Frequently Asked Questions
What is A440?
A440 (also written A4 = 440 Hz) is the internationally standardized concert pitch for the A above middle C. Most tuners, electronic keyboards, and digital instruments default to this frequency. It was standardized by the International Organization for Standardization (ISO) and is the global baseline for orchestral and ensemble pitch.
Why does my instrument go out of tune?
Temperature changes affect string tension and the length of brass air columns. Humidity swells and contracts wood instruments, changing resonance. Rosin buildup can damp string vibration. Valve oil and slide position affect brass. Even the tension of a peg can slip over time. Frequent small tuning checks — at the start of a session and again mid-rehearsal — prevent large pitch drift from accumulating.

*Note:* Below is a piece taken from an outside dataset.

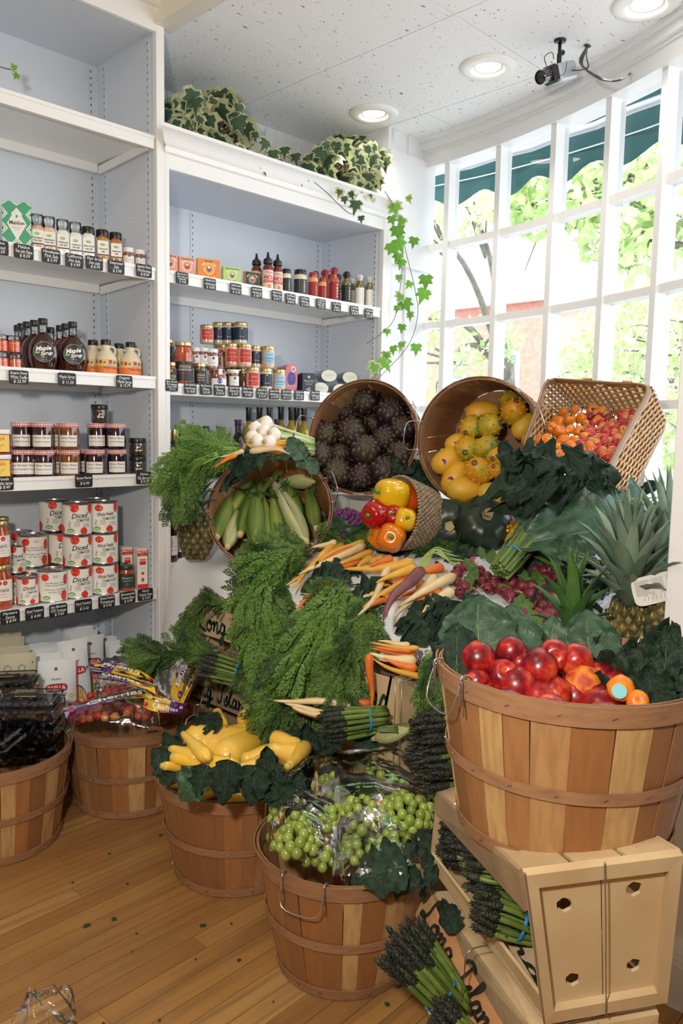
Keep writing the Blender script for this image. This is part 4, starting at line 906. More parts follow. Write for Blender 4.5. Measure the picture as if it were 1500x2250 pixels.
for i, (x, y) in enumerate(((500, 938), (526, 936))): bottle('dark vinegar bottle with clear top, '+('left one', 'right one')[i], x, y, .14, zb, .027, .012, wine, clearm, 'clear-topped vinegar bottles', .03)
purp = mat('foil_purple', (.10, .03, .12), .4); kraft = mat('kraft_tag', (.42, .28, .16), .6)
for i, (x, y) in enumerate(((523, 922), (549, 923), (610, 921))): bottle('balsamic bottle with purple cap and kraft tag, '+('left one', 'middle one', 'one beside the oil bottles')[i], x, y, .26, zb, .026, .014, wine, purp, 'purple-capped balsamic bottles', .03, kraft)
for i, (x, y) in enumerate(((373, 1108), (402, 1112))): bottle('red wine vinegar bottle with white and red label, '+('nearer the post', 'behind the pineapple')[i], x, y, .06+.05*i, ZU['low'], .030, .014, mat('vinegar_dark', (.03, .006, .006), .05, coat=1), lidk, 'red wine vinegar bottles', .035, paper_white, [('Just', .014, .40, green), ('RED', .018, .33, redp), ('WINE VINEGAR', .009, .27, redp), ('Product of Italy', .008, .21, redp)])
for k in range(4):
    c = mat('tin_teal', (.01, .06, .06), .35); t = thing('fish_tin_pack', ['teal fish tin pack, lowest of the pile beside the tablecloth', 'teal fish tin pack, second from the bottom', 'teal fish tin pack, third from the bottom', 'teal fish tin pack, topmost of the pile'][k], 'tin', T(onY(368, 1405, .05).x, .05, .434+.033*k) @ RZ(-.3), 'teal fish tin packs')
    obj('carton', MB().add(cbox(-.05, 0, 0, .05, .07, .030, .004)), c, t, smooth=False); obj('lid', MB().add(cbox(-.046, .003, .030, .046, .067, .0325, .001)), tinm, t, smooth=False)
    obj('lettering', MB().add(text_vf('MEDITERRANEAN', .012, 0, .015, fit=.085)), labw, t, smooth=False)

# ------------------------------------------------------------------ chalkboard price tags along the shelf lips
chalk = mat('chalk_white', (.80, .80, .78), .8); board_m = mat('chalkboard', (.010, .011, .013), .55)
def price_tag(label, x, y, lines, w=.050, h=.038, rot=0):
    p = onY(x, y, -.0205)
    t = thing('price_tag', label, 'price tag', T(p) @ RY(rot), 'chalkboard price tags'); pts = []
    for a in np.linspace(0, 2*math.pi, 64, endpoint=False):
        c, s = math.cos(a), math.sin(a); k = (abs(c)**14+abs(s)**14)**(-1/14); k *= 1-.075*max(0, 1-abs((abs(c)*k-1)**2+(abs(s)*k-1)**2)**.5/.12)-.012*math.cos(12*a)
        pts.append((w/2*c*k, h/2*s*k))
    n = 64; v = [(a, y_, b) for y_ in (-.0012, .0012) for a, b in pts]
    obj('plate', MB().add((v, [(i, (i+1) % n, n+(i+1) % n, n+i) for i in range(n)]+[tuple(range(n))[::-1], tuple(range(n, 2*n))])), board_m, t, smooth=False)
    mb = MB(); m = len(lines)
    for i, s in enumerate(lines): mb.add(text_vf(s, h*(.30 if m < 4 else .235), (.04*w if i == m-1 else 0), h*(.30-.30*i if m == 3 else (.2-.42*i if m == 2 else .33-.22*i)), lift=.0016, shear=.12, bold=.008, fit=w*.86, rot=.02*(-1)**i), 0)
    if mb.v:
        for q in range(9): mb.add(rectp(-w*.38+q*w*.088, -h*.13 if m == 3 else -h*.02, -w*.34+q*w*.088, -h*.115 if m == 3 else -h*.005, .0014))
    obj('lettering', mb, chalk, t, smooth=False)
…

What is a good cents range to aim for?
For most solo and ensemble playing, within ±5 cents is the standard goal. Advanced ensemble players often aim for ±2 cents. Some instruments, like the human voice, naturally oscillate ±10 cents in normal singing — and that vibrato is a feature, not a flaw. The goal is not robotic precision but musical pitch accuracy appropriate to the context.
How do I change the reference pitch in Tunable?
Open Tunable, tap the settings gear icon, and adjust the reference pitch slider. You can set it from A=415 to A=466 Hz. Your last setting is remembered between sessions, so you do not need to reset it every time you open the app.